Yep, we bite. That's okay, though, because we're not really there to win anyway... or at least that's what we tell everyone.
Sure, this month's Nerdette is a fellow shot thrower, but this in no way biased my choosing of her. Believe me, it's a mere speck in her nerdly repituare.
Let's start with the basics, shall we? Our gal likes SpongeBob Squarepants. For this, she shall burn one day. She doesn't seem to care though, and she proudly displays him in every form possible. That's right, her car, her clothes, even her school picture shows that stupid, stupid thing. Personally, I think the show is a waste of 30 minutes, but whatever floats her boat...

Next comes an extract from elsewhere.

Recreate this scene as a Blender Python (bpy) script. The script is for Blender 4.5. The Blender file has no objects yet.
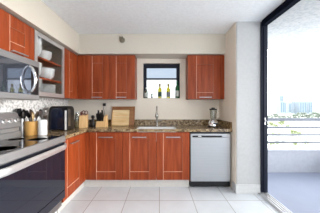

The next item, you ask? Two words: World History. Yeppers, this Nerd Factory representative and I share a room with the single biggest group of idiot Freshmen I've ever encountered for 40 minutes a day. That in itself deserves some sort of honor. Seriously, it's like someone removed their brains and filled their heads back up with pumpkin guts. And some of them weren't even that fortunate.
Finally, this Nerd has a love of food that is beyond words... Just imagine a medium pizza, 2 bags of popcorn, some cheese doodles, and approximately 5 cans of Pepsi. Sounds like the amount of food you'd eat in a weekend, right? "Nonsense," she says. "That's lunch!" Seriously, though, she can put it away. And with all this, she's got to be a cow, right? Wrong. She's a lean, mean, eating machine. We're thinking of making some money off her in that Glutton Bowl thing.
I know you're all very impatient little nerds, so I shall waste no more of your time. I didn't have anything left to say anyway. My lovely nerdlings, please welcome November's Nerd of the Month - Jessica.